Magnetic excitations in the normal and nematic phases of iron pnictides

TL;DR

This paper theoretically investigates magnetic excitations in iron pnictides, revealing how their structure and anisotropy differ between normal and nematic phases, with distinct energy evolution in spin and orbital scenarios.

Contribution

It provides a comparative analysis of magnetic excitations in spin and orbital nematic scenarios, highlighting their different energy-dependent anisotropic behaviors.

Findings

Normal state MEs transition from diamond to square-like structures with energy.

Nematic phases show anisotropic MEs due to C4 symmetry breaking.

Spin nematic scenario maintains anisotropy at high energies, orbital nematic reduces it at low energies.

Abstract

In this paper, we study theoretically the behaviors of the magnetic excitations(MEs) in the normal and nematic phases of iron pnictides.
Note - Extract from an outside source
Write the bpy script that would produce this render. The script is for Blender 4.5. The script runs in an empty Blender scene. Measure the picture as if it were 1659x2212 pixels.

The normal state MEs exhibit commensurability to diamond and to square-like structure transition with the increase of energy. This structure transition persists in the spin and orbital scenarios of nematic phases, although the MEs show anisotropic behaviors due to the C4 symmetry breaking induced by the nematic orders. The MEs exhibit distinct energy evolution behaviors between the spin and orbital scenarios of nematicity. For the spinnematic scenario, the anisotropy of the MEs persists up to the high energy region. In contrast, for the orbital-nematic scenario, it reduces dramatically in the low energy region and is negligible in the high energy region. These distinct behaviors of the MEs are attributed to the different origins between the spin and orbital scenarios of nematic orders.